The book is also about tennis, at times excruciatingly, precisely, microscopically about tennis. Besides the halfway house down the hill, the tennis academy founded by one of the protagonist’s now-deceased father is the other focus of much of the book’s—I almost want to say action, but you might just as well write description. But of course even here it’s about much else: family relationships, sibling love, adolescence, and again some drugs. And even in the places where the detail reaches a near-frenzied level of description, as for example in Wallace’s extended description of a Risk-type game the tennis players play for fun on a field extending over several tennis courts that continues to a play-by-play description of said nuclear-Armageddon-simulation game, it is often to build up to a situation in which the humor (not in a laugh-out-loud sort of way but in a more Wes Anderson-esque “Isn’t life just so excruciatingly funny that I don’t know whether to cry or laugh?” sort of way) could never have arrived at without the detail, and so much of the time the labored detail is worth it. (Plus, an argument could be made that you can’t create characters as intensely real as Don Gately or Mario Incandenza without hundreds of pages describing their memories and thoughts and random experiences.)
But the detail is also the biggest hurdle in reading this book. Wallace introduces so many characters it’s nearly impossible to keep track of them all. Most frustratingly, some of them never seem to appear again or to appear again briefly only to disappear without a trace. Once you’ve found the author’s rhythm (which took me about 300 pages), you ride that through most of the middle of the book (which is where a lot of the truly wonderful prose takes place), and then you’re amazed and excited when the lives of some of these characters start to intersect. Plus the wheelchair assassins are getting closer, and the dreaded Entertainment could turn up anywhere, and at least one character gets to do something heroic—and (spoilers)

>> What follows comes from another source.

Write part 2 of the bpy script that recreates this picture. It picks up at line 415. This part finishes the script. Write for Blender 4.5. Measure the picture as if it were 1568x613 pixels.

Well, then the book ends. With so much left hanging. With very little neatly tied up. The ending reminded me of my experience after viewing Donnie Darko. I thought the movie was great but had to spend an hour afterward researching on the internet what exactly had happened in said movie and was disappointed because I didn’t think enough clues were there in the movie itself for viewers to make clear sense of it. Infinite Jest is quite a bit denser than Donnie Darko, so I’ll admit there are probably loads of clues I missed. Re-reading the first chapter hinted at some pivotal interfacing between main characters taking place after the primary narrative’s conclusion (a little bit like going back and re-reading the beginning after finishing the end of Peace or Lafferty’s The Devil is Dead only with a few more inches of paper between), but not much that I could tell beyond that.
Was I disappointed? A bit. I wanted a bigger narrative payoff after such an investment of time. The book is after all called Infinite Jest, but ultimately I didn’t feel the author was playing a joke on me. I didn’t feel like my time had been wasted. I’ll admit I started to get aggravated with the end-notes, especially as it seemed some pivotal information was hidden away there that I had to keep interrupting the narrative to go ferret out (and which I often didn’t). If I ever feel audacious enough to tackle this 1000+ page leviathan again, I definitely won’t tear through the final dozen pages nearly beating my head against the wall because who needs more back story about Gately’s addictive death-spiral because I just want to find out if these crazy Canadians find the cartridge and whether Gately and Hal and Mario and Joelle are all going to be okay. Wallace doesn’t tell you whether your characters are going to be okay. But he does say a lot about addiction and reality and life, and the book reads like he was someone who knew.